It used to be said that “what is good for General Motors is good for the USA”. That is not true any more. The company now accounts for less than a fifth of all car sales in the US, while other companies produce and sell better, smaller, fuel-efficient cars that the market likes. And so the dreaded “bankruptcy” word has finally been uttered in the GM context by President Obama, though he wants it to be a “managed” bankruptcy (which will offer a safety net to employees and retirees, but not to management). Mr Obama knows that a full bankruptcy will pretty much destroy what remains of the company, and be a political bomb in terms of its psychological impact on a battered nation. So he has gone for a stage-wise process: giving the company management one more chance, after firing the CEO, in the hope that the union and bond-holders will make the financial sacrifices needed to make the company viable. Labour costs are unsustainable, and the company has such a huge debt overhang that it can never make money without capital restructuring. By playing out these issues over a 60-day deadline, Mr Obama has also given the country time to adjust to the idea of possible closure, break-up and a fire sale.

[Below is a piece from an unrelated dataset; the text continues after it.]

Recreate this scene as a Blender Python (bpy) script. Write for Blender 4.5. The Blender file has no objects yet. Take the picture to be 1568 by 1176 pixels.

Only such political calculations can explain why Mr Obama has given GM one final opportunity to produce yet another restructuring plan before it receives more government aid. Given the past failures of such plans, including the one that the White House auto task force rejected over the weekend, it would be risky to bet on a new plan that gets approved, although having a gun held to your head does concentrate the mind. In the Chrysler case, the options are more straightforward: Chrysler cannot survive as an independent company, it has been concluded, and hence government aid will be forthcoming only if the company merges with Fiat. Such shotgun weddings are not guaranteed success, but the option could be sudden-death. Both GM and Chrysler have run through the $17.4 billion they received in government loans without making an appreciable difference, and now seek about $21 billion more. Mr Obama expressed his impatience in no clear terms when he said on Monday, “Year after year, decade after decade, we’ve seen problems papered over and tough choices kicked down the road, even as foreign competitors outpaced us... Now is the time to confront our problems head-on and do what’s necessary to solve them.”
Mr Obama’s interim deal amounts to protecting consumers by guaranteeing warranties, and promising a government car purchase programme (not unlike a plan the Indian government announced a few months ago). That may address immediate, practical problems, but not the long-term issue, which is that the US auto industry produces over-priced gas guzzlers that have a declining market. Or, as any management consultant would put it, the companies are out of sync with the market. In GM, this was no secret, yet the company did little to address the issue and continued to focus on big gas-guzzlers because they were more profitable at the time. Until both costs and the product line change, no rescue plan will work, and the final choice will be slow or sudden death.